The launch is scheduled for this afternoon, and there will be a second shuttle ready to rocket into space should anything go wrong with Atlantis. The telescope orbits about 350 miles above Earth, far above the potential refuge of the international space station. Any serious damage to Atlantis during launch would require that astronauts abandon the shuttle in orbit and be rescued by the crew in the second shuttle.

Once the astronauts aboard Atlantis inspect their spacecraft for signs of damage, they will rendezvous with the telescope and drag it with a robotic arm into the shuttle's payload bay. Then come five spacewalks. The astronauts have a long checklist, including the installation of a new camera and a new spectrograph.

Some of the upgrades are relatively straightforward and modular: yank out old part, put in new.

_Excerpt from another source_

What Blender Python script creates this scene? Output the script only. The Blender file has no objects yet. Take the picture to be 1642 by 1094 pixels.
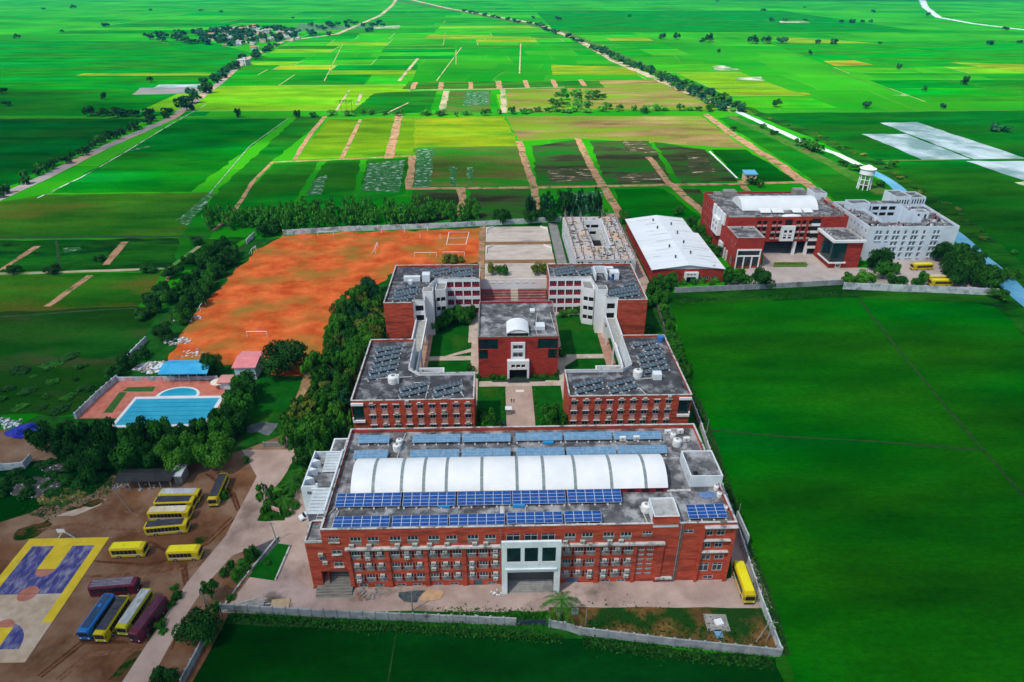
import bpy, math, random
from mathutils import Vector, Matrix, noise as mnoise
R = random.Random(7)
S = bpy.context.scene
C = S.collection
rad = math.radians
# ---------------------------------------------------------------- camera
W0, H0, FPX = 1642.0, 1094.0, 1062.018
PITCH, ROLL, YAW, CAMH = .512759516, -.000454492, -.02442170, 116.0
def _rot():
    cp, sp = math.cos(PITCH), math.sin(PITCH)
    Rz = Matrix.Rotation(YAW, 3, 'Z')
    r = Rz @ Vector((1, 0, 0)); f = Rz @ Vector((0, cp, -sp)); u = Rz @ Vector((0, sp, cp))
    c, s = math.cos(ROLL), math.sin(ROLL)
    return c*r + s*u, -s*r + c*u, f
CR, CU, CF = _rot()
def g(px, py, z=0.0):                       # photograph pixel -> place on the plane at height z (metres)
    d = CF*FPX + CR*(px - W0/2) - CU*(py - H0/2)
    t = (z - CAMH)/d.z
    return (d.x*t, d.y*t)
cam = bpy.data.cameras.new('camera'); camo = bpy.data.objects.new('camera', cam); C.objects.link(camo)
camo.matrix_world = Matrix(((CR.x, CU.x, -CF.x, 0), (CR.y, CU.y, -CF.y, 0), (CR.z, CU.z, -CF.z, CAMH), (0, 0, 0, 1)))
cam.sensor_width = 36; cam.lens = 36*FPX/W0; cam.clip_start = 1; cam.clip_end = 60000
S.camera = camo
# ---------------------------------------------------------------- light
SUN_EL, SUN_AZ = rad(57), rad(232)          # azimuth clockwise from +Y
sd = Vector((math.sin(SUN_AZ)*math.cos(SUN_EL), math.cos(SUN_AZ)*math.cos(SUN_EL), math.sin(SUN_EL)))
sl = bpy.data.lights.new('sun', 'SUN'); sl.energy = 5.0; sl.angle = rad(.55); sl.color = (1, .95, .87)
so = bpy.data.objects.new('sun', sl); C.objects.link(so); so.rotation_euler = sd.to_track_quat('Z', 'Y').to_euler()
wd = bpy.data.worlds.new('World'); S.world = wd; wd.use_nodes = True
nt = wd.node_tree; sk = nt.nodes.new('ShaderNodeTexSky'); sk.sky_type = 'NISHITA'; sk.sun_disc = False
sk.sun_elevation = SUN_EL; sk.sun_rotation = SUN_AZ; sk.air_density = 1.2; sk.dust_density = 1.5
nt.links.new(sk.outputs[0], nt.nodes['Background'].inputs[0]); nt.nodes['Background'].inputs[1].default_value = .10
S.view_settings.view_transform = 'Standard'; S.view_settings.look = 'None'; S.view_settings.gamma = 1
S.view_settings.exposure = .52
HAZE = .00006
S.cycles.transparent_max_bounces = 12; S.cycles.max_bounces = 6; S.cycles.volume_bounces = 0
# ---------------------------------------------------------------- materials
MATS = {}
def M(name, c1, c2=None, sc=.4, rough=.85, c3=None, sc3=.05, t3=.55, w3=.08, spec=.25, bump=0, obj=False, det=6, stretch=None, metal=0, rnd=0, emis=0):
    if name in MATS: return MATS[name]
    m = bpy.data.materials.new(name); m.use_nodes = True; n = m.node_tree.nodes; L = m.node_tree.links
    p = n['Principled BSDF']; p.inputs['Roughness'].default_value = rough; p.inputs['Specular IOR Level'].default_value = spec
    p.inputs['Metallic'].default_value = metal
    c1 = (*c1, 1)
    if c2 is None:
        p.inputs['Base Color'].default_value = c1; MATS[name] = m; return m
    if obj: tc = n.new('ShaderNodeTexCoord'); co = tc.outputs['Object']
    else: tc = n.new('ShaderNodeNewGeometry'); co = tc.outputs['Position']
    if stretch:
        mp = n.new('ShaderNodeMapping'); mp.inputs['Scale'].default_value = stretch; L.new(co, mp.inputs[0]); cs = mp.outputs[0]
    else: cs = co
    nz = n.new('ShaderNodeTexNoise'); nz.inputs['Scale'].default_value = sc; nz.inputs['Detail'].default_value = det; nz.inputs['Roughness'].default_value = .62
    L.new(cs, nz.inputs['Vector'])
    r = n.new('ShaderNodeValToRGB'); r.color_ramp.elements[0].position = .36; r.color_ramp.elements[1].position = .66
    r.color_ramp.elements[0].color = c1; r.color_ramp.elements[1].color = (*c2, 1)
    L.new(nz.outputs['Fac'], r.inputs[0]); out = r.outputs[0]
    if c3:
        n3 = n.new('ShaderNodeTexNoise'); n3.inputs['Scale'].default_value = sc3; n3.inputs['Detail'].default_value = 5; n3.inputs['Roughness'].default_value = .6
        L.new(cs, n3.inputs['Vector'])
        r3 = n.new('ShaderNodeMapRange'); r3.inputs[1].default_value = t3 - w3; r3.inputs[2].default_value = t3 + w3
        L.new(n3.outputs['Fac'], r3.inputs[0])
        mx = n.new('ShaderNodeMix'); mx.data_type = 'RGBA'; L.new(r3.outputs[0], mx.inputs[0]); L.new(out, mx.inputs[6]); mx.inputs[7].default_value = (*c3, 1)
        out = mx.outputs[2]
    if rnd:
        oi = n.new('ShaderNodeObjectInfo'); mr = n.new('ShaderNodeMapRange'); mr.inputs[3].default_value = 1 - rnd; mr.inputs[4].default_value = 1 + rnd
        L.new(oi.outputs['Random'], mr.inputs[0]); hs = n.new('ShaderNodeHueSaturation'); L.new(mr.outputs[0], hs.inputs['Value']); L.new(out, hs.inputs['Color']); out = hs.outputs[0]
    L.new(out, p.inputs['Base Color'])
    if bump:
        b = n.new('ShaderNodeBump'); b.inputs['Strength'].default_value = bump; b.inputs['Distance'].default_value = .2
        L.new(nz.outputs['Fac'], b.inputs['Height']); L.new(b.outputs[0], p.inputs['Normal'])
    MATS[name] = m; return m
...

But they're big parts: The "fine guidance sensors" sound delicate but weigh as much as a grand piano back on Earth (though in microgravity, not so much).

What's different this time is that the astronauts will also open up some instruments and root around inside, doing Geek Squad-like repairs while wearing bulky spacesuits and traveling around the planet at 17,000 mph.

At one point, astronaut John Grunsfeld, making his third trip to the Hubble, will have to use a power tool to remove dozens of screws to get inside the Advanced Camera for Surveys. The screws must be rounded so that they don't become projectiles that could damage the telescope. Grunsfeld will also have to replace four circuit cards, all of which will be around a corner and out of sight.

Although the focus will be on the spacewalking astronauts, engineers at Goddard Space Flight Center in Greenbelt will be busy running through a 550-page checklist as they give the telescope commands. Among other things, the Goddard staff will shut down power to parts of the telescope to prevent electrical arcing that might puncture an astronaut's glove.

"We have this choreographed almost down to the minute of what we want the crew to do. It's this really fine ballet," said Keith Walyus, the servicing mission operations manager at Goddard.

So, is he anxious about the mission?

"This is great!" Walyus answered. "We've been training for this for seven years. We can't wait for this to happen."